Working in partnership with London TravelWatch

How confident are you about getting the best deal on train tickets? 

Not too sure? Well, our surveys tell us that more than half of passengers feel they are not getting value for money. Here are some tips to make sure you get your tickets at the best price. 

Buy directly from the operator’s website 

  • Most operators’ websites do not charge booking fees. Sometimes they will offer discounts on their routes, so it might be worth checking with them before you buy. 
  • Sign up for email alerts – from time to time, they might send you offers. 

Book in advance 

  • Booking an Advance ticket will usually save you money. Companies start selling tickets up to 12 weeks before the journey. 
  • If you miss the first batch of cheap tickets on the travel date you want, don’t give up – keep looking. They sometimes release more later on. 

Demand cheaper tickets 

  • Tick the ‘I’m flexible’ box (usually located on the left-hand side) if you are flexible about the time of travel. An alternative journey, where you travel earlier or later, might be cheaper. 
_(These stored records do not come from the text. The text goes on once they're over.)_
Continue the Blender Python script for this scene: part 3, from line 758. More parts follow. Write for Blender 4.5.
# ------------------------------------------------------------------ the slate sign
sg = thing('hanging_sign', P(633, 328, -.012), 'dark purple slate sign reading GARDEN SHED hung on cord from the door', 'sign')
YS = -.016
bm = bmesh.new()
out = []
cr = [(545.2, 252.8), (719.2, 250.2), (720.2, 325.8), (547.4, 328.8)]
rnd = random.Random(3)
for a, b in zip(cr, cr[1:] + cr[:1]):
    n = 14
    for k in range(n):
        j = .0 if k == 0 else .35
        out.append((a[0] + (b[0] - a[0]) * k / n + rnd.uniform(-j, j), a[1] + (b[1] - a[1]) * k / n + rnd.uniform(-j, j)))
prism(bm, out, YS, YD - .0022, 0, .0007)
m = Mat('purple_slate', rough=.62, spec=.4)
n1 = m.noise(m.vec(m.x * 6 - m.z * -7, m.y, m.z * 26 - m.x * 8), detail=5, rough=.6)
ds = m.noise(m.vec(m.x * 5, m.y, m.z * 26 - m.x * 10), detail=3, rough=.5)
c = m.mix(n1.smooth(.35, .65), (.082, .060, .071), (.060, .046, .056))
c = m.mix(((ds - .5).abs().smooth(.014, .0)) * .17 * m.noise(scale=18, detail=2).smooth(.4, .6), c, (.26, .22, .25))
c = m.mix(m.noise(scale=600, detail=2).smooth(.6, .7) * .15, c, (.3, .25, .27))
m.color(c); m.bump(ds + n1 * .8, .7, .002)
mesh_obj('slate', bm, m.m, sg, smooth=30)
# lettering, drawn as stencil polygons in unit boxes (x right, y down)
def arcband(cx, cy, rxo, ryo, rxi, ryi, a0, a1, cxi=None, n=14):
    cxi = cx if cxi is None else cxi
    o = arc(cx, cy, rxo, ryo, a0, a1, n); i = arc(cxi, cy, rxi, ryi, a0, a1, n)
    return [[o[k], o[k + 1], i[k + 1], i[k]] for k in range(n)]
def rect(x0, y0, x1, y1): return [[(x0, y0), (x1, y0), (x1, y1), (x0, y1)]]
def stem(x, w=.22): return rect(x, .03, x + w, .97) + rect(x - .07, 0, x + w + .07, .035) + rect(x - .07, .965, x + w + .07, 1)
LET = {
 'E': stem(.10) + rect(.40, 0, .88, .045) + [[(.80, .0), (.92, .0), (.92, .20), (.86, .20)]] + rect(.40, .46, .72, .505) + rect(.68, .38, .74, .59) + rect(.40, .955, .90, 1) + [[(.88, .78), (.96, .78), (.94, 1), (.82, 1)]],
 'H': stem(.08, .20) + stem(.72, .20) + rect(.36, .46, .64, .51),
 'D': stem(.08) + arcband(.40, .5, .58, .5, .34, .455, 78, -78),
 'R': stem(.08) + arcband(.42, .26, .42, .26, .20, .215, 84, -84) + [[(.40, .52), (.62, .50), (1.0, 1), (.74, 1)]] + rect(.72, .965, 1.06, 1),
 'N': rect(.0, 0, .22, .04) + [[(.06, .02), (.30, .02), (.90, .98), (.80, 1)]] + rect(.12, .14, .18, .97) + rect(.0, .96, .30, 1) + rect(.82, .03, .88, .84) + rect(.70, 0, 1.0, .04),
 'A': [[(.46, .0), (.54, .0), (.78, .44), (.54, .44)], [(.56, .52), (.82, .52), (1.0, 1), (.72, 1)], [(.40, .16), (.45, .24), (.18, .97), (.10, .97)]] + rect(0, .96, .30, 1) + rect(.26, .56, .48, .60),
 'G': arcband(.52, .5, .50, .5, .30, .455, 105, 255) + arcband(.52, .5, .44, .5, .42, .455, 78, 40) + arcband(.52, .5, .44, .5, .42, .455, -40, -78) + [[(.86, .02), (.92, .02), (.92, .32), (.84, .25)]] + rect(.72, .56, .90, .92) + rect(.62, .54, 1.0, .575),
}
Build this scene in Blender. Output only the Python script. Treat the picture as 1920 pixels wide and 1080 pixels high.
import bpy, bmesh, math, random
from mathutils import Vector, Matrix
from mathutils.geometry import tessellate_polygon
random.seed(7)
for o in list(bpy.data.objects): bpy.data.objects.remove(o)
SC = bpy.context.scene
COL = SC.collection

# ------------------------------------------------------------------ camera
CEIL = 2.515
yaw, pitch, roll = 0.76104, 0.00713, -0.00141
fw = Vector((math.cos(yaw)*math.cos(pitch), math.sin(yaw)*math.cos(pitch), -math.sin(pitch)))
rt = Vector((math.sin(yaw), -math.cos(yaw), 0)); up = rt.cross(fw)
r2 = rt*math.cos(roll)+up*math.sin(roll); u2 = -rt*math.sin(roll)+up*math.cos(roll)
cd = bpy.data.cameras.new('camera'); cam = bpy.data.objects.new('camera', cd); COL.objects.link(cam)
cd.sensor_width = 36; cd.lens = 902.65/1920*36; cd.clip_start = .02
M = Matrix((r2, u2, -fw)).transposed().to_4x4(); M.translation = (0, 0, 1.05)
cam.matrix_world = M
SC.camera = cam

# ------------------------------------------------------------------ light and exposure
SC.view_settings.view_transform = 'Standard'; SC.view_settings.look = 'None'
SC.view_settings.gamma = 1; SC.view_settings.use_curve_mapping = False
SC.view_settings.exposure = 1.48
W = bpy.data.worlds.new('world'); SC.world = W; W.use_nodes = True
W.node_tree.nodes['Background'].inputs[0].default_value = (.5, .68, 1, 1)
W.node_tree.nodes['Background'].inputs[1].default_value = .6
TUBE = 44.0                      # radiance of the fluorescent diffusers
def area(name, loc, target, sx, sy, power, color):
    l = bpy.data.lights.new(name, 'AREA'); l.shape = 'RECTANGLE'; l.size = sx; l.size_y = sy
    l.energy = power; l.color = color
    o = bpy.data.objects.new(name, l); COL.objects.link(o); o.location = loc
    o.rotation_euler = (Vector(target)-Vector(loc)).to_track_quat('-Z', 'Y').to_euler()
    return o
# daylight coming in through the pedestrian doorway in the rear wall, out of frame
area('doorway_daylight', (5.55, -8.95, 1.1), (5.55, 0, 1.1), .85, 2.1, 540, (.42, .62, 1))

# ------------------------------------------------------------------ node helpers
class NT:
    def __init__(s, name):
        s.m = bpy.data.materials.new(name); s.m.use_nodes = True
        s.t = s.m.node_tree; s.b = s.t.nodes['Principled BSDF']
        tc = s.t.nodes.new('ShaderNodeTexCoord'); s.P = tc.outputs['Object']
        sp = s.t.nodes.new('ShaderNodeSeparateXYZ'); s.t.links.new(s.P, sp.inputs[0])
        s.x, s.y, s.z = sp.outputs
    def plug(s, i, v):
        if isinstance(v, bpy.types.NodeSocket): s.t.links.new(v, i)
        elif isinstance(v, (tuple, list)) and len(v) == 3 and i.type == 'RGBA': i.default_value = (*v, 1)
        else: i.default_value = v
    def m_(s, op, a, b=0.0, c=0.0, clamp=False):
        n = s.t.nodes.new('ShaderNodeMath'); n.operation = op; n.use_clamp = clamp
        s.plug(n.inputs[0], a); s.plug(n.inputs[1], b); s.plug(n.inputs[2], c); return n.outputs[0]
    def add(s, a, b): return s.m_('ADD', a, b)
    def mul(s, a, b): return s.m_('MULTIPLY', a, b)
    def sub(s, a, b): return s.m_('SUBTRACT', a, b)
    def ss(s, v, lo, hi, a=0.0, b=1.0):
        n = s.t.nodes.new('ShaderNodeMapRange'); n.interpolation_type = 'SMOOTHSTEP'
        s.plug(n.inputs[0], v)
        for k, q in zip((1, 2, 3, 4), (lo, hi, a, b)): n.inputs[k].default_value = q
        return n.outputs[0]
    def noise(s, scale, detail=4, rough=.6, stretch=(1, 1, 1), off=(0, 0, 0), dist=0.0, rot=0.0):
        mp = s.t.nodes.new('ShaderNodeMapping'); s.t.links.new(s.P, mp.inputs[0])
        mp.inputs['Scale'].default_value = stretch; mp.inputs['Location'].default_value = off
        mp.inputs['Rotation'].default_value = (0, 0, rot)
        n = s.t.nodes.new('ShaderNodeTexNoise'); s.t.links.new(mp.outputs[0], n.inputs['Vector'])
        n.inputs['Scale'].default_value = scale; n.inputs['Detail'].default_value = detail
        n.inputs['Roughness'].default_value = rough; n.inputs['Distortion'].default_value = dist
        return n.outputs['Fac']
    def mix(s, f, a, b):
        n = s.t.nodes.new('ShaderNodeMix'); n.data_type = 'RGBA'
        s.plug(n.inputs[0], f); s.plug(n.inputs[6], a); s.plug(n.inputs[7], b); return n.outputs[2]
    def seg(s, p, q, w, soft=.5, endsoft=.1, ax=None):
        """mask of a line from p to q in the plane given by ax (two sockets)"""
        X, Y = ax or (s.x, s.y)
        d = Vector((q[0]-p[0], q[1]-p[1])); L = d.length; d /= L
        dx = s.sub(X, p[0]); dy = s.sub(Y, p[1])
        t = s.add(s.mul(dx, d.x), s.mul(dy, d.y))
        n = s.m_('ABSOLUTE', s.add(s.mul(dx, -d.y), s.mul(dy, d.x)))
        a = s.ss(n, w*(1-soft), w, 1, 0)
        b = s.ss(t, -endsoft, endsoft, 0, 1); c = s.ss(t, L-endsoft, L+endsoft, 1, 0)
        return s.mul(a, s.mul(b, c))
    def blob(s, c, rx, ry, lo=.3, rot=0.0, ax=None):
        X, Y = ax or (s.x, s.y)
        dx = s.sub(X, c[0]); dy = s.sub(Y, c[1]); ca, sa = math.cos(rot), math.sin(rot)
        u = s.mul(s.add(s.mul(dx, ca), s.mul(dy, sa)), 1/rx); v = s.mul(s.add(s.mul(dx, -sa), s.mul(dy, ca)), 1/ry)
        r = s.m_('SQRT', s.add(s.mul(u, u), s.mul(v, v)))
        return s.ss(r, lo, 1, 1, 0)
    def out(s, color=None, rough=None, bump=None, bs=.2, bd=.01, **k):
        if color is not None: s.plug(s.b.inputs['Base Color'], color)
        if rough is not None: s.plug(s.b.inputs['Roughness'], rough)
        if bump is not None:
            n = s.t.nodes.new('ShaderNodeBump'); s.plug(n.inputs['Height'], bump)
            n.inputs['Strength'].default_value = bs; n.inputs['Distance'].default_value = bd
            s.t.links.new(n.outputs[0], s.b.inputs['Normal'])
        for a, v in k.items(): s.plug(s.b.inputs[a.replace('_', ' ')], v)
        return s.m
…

  • You can make big savings if you use a Railcard when buying tickets. There are different ones to choose from. For example, there are national and regional railcards
  • Ensure that the railcard you buy is valid for the journey you want to make.

    National Railcards include: 

16-25 Railcard  Family & Friends Railcard  Senior Railcard 
Network Railcard  Disabled Persons Railcard  HM Forces Railcard 
Two Together Railcard   

Three may be a group 

  • Three or more travellers may be classed as a group. Remember to check for a group option as you could save up to a third. Ten or more is always a group. 

“Split” your journey 

  • If you are travelling long distance, it might be cheaper to buy two separate tickets to your destination. For example, if you wanted to travel from A to C, you could see if buying tickets from A to B and B to C was cheaper than one ticket from A to C. (Note: If you want to do this, you’ll need to do this yourself as staff at ticket offices are not required to search for the cheapest ticket).
  • If you do this, remember to check what restrictions apply. For example, if your service is delayed and your connection is time-specific then you may have to pay extra. The train you are travelling on must stop at station B when you change between tickets or they are not valid. 

Other routes/operators 

  • See if other operators or routes are available. They may be cheaper than the ‘main’ obvious operators. 

Upgrade on the train 

  • At weekends and bank holidays, you can sometimes get a First Class upgrade for as little as £5 (on some longer-distance journeys) – that might include drinks and snacks too. 

Go single 

When booking a return journey, check whether it’s cheaper to buy two Singles or a Return. 

 Fare rise 

  • Most fares increase in January, although revisions can take place in May and September. It is wise to book your tickets before the new fares come into effect. If you already have a ticket, it will be valid even if the fare or validity have changed. 
  • Similarly, if you buy a season ticket, especially an annual, get it before 2 January to get it at the previous January’s rate.